Records from a dataset:
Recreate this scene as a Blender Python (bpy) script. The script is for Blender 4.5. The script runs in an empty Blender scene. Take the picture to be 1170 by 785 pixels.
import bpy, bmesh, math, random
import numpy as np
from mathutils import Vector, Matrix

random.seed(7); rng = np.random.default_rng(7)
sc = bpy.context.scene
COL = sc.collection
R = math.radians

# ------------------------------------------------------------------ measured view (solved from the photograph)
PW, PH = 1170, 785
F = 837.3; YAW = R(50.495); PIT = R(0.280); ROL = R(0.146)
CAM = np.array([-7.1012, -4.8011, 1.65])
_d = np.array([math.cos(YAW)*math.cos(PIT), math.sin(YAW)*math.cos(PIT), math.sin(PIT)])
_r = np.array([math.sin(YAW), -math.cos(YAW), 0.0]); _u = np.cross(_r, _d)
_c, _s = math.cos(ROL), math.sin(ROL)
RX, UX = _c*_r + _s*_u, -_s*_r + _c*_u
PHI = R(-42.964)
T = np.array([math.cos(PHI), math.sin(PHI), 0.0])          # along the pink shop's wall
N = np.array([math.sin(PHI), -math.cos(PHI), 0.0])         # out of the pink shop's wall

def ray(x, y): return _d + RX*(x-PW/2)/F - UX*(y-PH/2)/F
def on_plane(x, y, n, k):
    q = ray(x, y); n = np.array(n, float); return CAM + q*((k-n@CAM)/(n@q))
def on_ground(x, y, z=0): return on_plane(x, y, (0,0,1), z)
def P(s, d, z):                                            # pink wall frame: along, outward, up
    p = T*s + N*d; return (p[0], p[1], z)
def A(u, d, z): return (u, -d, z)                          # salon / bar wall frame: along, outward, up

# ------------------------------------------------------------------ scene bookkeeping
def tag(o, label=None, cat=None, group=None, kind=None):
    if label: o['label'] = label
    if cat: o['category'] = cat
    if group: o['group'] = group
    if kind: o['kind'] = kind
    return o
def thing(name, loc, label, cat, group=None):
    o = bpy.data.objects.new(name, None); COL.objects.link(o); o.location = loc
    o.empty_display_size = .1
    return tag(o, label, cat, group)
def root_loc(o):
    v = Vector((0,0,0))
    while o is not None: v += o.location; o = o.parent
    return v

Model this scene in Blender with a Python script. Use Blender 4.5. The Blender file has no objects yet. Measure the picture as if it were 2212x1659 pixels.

- _WRITTEN TASK_: Give all the entries again exactly; leave none out.

- _TASK SOLUTION_:
Recreate this scene as a Blender Python (bpy) script. The script is for Blender 4.5. The script runs in an empty Blender scene. Take the picture to be 1170 by 785 pixels.
import bpy, bmesh, math, random
import numpy as np
from mathutils import Vector, Matrix

random.seed(7); rng = np.random.default_rng(7)
sc = bpy.context.scene
COL = sc.collection
R = math.radians

# ------------------------------------------------------------------ measured view (solved from the photograph)
PW, PH = 1170, 785
F = 837.3; YAW = R(50.495); PIT = R(0.280); ROL = R(0.146)
CAM = np.array([-7.1012, -4.8011, 1.65])
_d = np.array([math.cos(YAW)*math.cos(PIT), math.sin(YAW)*math.cos(PIT), math.sin(PIT)])
_r = np.array([math.sin(YAW), -math.cos(YAW), 0.0]); _u = np.cross(_r, _d)
_c, _s = math.cos(ROL), math.sin(ROL)
RX, UX = _c*_r + _s*_u, -_s*_r + _c*_u
PHI = R(-42.964)
T = np.array([math.cos(PHI), math.sin(PHI), 0.0])          # along the pink shop's wall
N = np.array([math.sin(PHI), -math.cos(PHI), 0.0])         # out of the pink shop's wall

def ray(x, y): return _d + RX*(x-PW/2)/F - UX*(y-PH/2)/F
def on_plane(x, y, n, k):
    q = ray(x, y); n = np.array(n, float); return CAM + q*((k-n@CAM)/(n@q))
def on_ground(x, y, z=0): return on_plane(x, y, (0,0,1), z)
def P(s, d, z):                                            # pink wall frame: along, outward, up
    p = T*s + N*d; return (p[0], p[1], z)
def A(u, d, z): return (u, -d, z)                          # salon / bar wall frame: along, outward, up

# ------------------------------------------------------------------ scene bookkeeping
def tag(o, label=None, cat=None, group=None, kind=None):
    if label: o['label'] = label
    if cat: o['category'] = cat
    if group: o['group'] = group
    if kind: o['kind'] = kind
    return o
def thing(name, loc, label, cat, group=None):
    o = bpy.data.objects.new(name, None); COL.objects.link(o); o.location = loc
    o.empty_display_size = .1
    return tag(o, label, cat, group)
def root_loc(o):
    v = Vector((0,0,0))
    while o is not None: v += o.location; o = o.parent
    return v

Model this scene in Blender with a Python script. Use Blender 4.5. The Blender file has no objects yet. Measure the picture as if it were 2212x1659 pixels.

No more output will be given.